The Mansion House begins the process of bringing each room that needs work up to snuff in January after the holiday season ends and there is time to visit each room, according to Ms. Goldstein. The year-round staff, working as a team, takes the rooms off-line or out of circulation, one at a time.

As needed the rooms are repainted, repaired, retiled, re-grouted, re-upholstered, re-electrified, and furniture replaced. Whatever each room needs. The beds are stripped, furniture is turned upside down and the curtains are tied up and out of the way while the work is done. A quarter of the rooms get new mattresses each year. With 48 rooms their work continues well into the spring.
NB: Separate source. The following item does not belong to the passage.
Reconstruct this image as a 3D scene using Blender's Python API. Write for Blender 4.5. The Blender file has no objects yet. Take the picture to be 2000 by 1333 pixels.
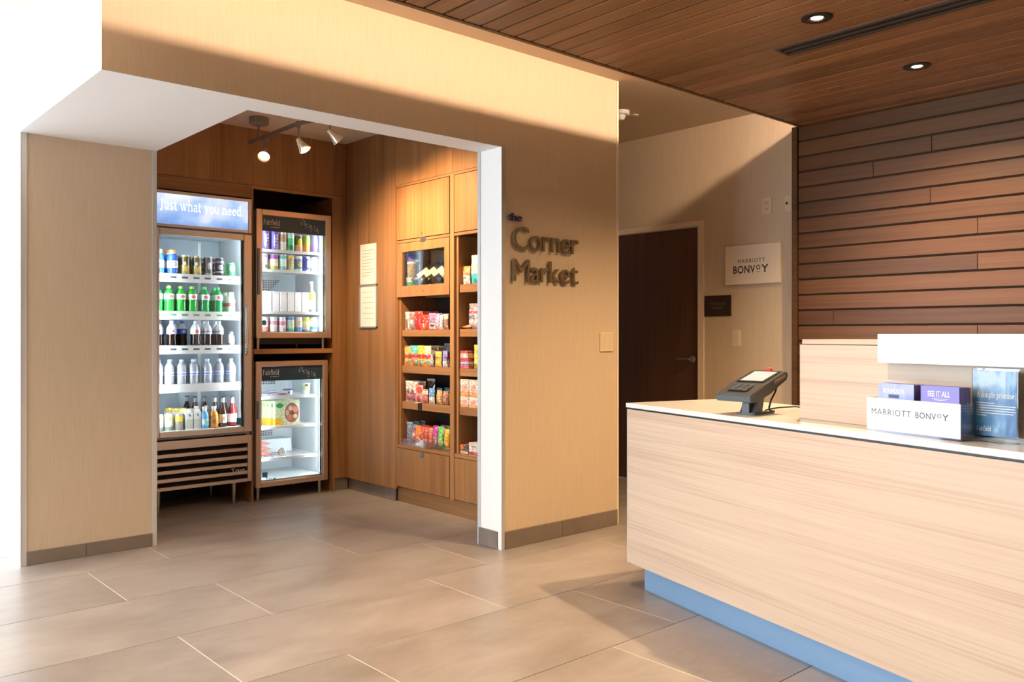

To spruce up the Mansion House Health Club this winter, the steam room was retiled and the gym locker room showers were re-grouted. Older exercise machines were replaced with new hi-tech equipment, some with interactive touch screens.

The new TechnoGym equipment replaces the old treadmills, and the recumbent and stationary bikes. A machine called a Vario that combines step and elliptical functions was purchased. The 19-inch screens track fitness goals, heart rate and distance, and allow users to surf the web, watch TV, check email, and connect mobile devices.

The large TV screens are being removed from the workout room walls since the new equipment has its own screens.

The final, most fun part of spring for Ms. Goldstein? “I do the window boxes. I love that.”